Set down the material below in full, matching it exactly.

··· Information supplied ···

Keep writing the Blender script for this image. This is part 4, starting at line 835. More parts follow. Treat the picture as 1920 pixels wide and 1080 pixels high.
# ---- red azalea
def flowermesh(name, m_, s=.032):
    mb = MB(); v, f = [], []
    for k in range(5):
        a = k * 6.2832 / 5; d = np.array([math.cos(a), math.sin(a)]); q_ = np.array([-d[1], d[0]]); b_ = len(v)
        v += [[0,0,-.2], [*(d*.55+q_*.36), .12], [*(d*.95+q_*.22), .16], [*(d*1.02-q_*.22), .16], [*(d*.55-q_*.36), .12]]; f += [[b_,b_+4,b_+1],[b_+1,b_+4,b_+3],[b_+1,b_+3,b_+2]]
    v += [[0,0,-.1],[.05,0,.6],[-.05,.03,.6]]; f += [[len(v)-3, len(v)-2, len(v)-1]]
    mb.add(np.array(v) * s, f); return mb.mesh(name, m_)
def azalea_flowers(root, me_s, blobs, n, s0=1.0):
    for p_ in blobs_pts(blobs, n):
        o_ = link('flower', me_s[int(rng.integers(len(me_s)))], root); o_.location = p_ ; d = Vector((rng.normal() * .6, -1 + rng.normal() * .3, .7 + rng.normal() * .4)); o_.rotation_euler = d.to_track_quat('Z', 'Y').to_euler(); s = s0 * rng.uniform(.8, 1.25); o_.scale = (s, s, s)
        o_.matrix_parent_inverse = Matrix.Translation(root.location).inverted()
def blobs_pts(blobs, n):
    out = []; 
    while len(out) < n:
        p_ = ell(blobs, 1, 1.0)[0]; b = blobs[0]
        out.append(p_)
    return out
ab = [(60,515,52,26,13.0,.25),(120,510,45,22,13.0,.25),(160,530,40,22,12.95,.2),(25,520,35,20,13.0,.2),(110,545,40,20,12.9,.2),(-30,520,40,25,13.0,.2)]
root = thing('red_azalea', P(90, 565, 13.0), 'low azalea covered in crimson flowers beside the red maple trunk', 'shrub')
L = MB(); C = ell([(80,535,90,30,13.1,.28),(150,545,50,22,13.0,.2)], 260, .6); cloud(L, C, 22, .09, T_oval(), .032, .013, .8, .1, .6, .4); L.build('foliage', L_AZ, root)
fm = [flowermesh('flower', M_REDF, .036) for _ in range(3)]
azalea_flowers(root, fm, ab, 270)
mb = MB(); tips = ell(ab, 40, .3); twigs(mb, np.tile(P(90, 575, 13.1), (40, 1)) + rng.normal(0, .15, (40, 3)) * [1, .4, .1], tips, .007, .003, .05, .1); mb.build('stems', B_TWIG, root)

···

Task output:
Keep writing the Blender script for this image. This is part 4, starting at line 835. More parts follow. Treat the picture as 1920 pixels wide and 1080 pixels high.
# ---- red azalea
def flowermesh(name, m_, s=.032):
    mb = MB(); v, f = [], []
    for k in range(5):
        a = k * 6.2832 / 5; d = np.array([math.cos(a), math.sin(a)]); q_ = np.array([-d[1], d[0]]); b_ = len(v)
        v += [[0,0,-.2], [*(d*.55+q_*.36), .12], [*(d*.95+q_*.22), .16], [*(d*1.02-q_*.22), .16], [*(d*.55-q_*.36), .12]]; f += [[b_,b_+4,b_+1],[b_+1,b_+4,b_+3],[b_+1,b_+3,b_+2]]
    v += [[0,0,-.1],[.05,0,.6],[-.05,.03,.6]]; f += [[len(v)-3, len(v)-2, len(v)-1]]
    mb.add(np.array(v) * s, f); return mb.mesh(name, m_)
def azalea_flowers(root, me_s, blobs, n, s0=1.0):
    for p_ in blobs_pts(blobs, n):
        o_ = link('flower', me_s[int(rng.integers(len(me_s)))], root); o_.location = p_ ; d = Vector((rng.normal() * .6, -1 + rng.normal() * .3, .7 + rng.normal() * .4)); o_.rotation_euler = d.to_track_quat('Z', 'Y').to_euler(); s = s0 * rng.uniform(.8, 1.25); o_.scale = (s, s, s)
        o_.matrix_parent_inverse = Matrix.Translation(root.location).inverted()
def blobs_pts(blobs, n):
    out = []; 
    while len(out) < n:
        p_ = ell(blobs, 1, 1.0)[0]; b = blobs[0]
        out.append(p_)
    return out
ab = [(60,515,52,26,13.0,.25),(120,510,45,22,13.0,.25),(160,530,40,22,12.95,.2),(25,520,35,20,13.0,.2),(110,545,40,20,12.9,.2),(-30,520,40,25,13.0,.2)]
root = thing('red_azalea', P(90, 565, 13.0), 'low azalea covered in crimson flowers beside the red maple trunk', 'shrub')
L = MB(); C = ell([(80,535,90,30,13.1,.28),(150,545,50,22,13.0,.2)], 260, .6); cloud(L, C, 22, .09, T_oval(), .032, .013, .8, .1, .6, .4); L.build('foliage', L_AZ, root)
fm = [flowermesh('flower', M_REDF, .036) for _ in range(3)]
azalea_flowers(root, fm, ab, 270)
mb = MB(); tips = ell(ab, 40, .3); twigs(mb, np.tile(P(90, 575, 13.1), (40, 1)) + rng.normal(0, .15, (40, 3)) * [1, .4, .1], tips, .007, .003, .05, .1); mb.build('stems', B_TWIG, root)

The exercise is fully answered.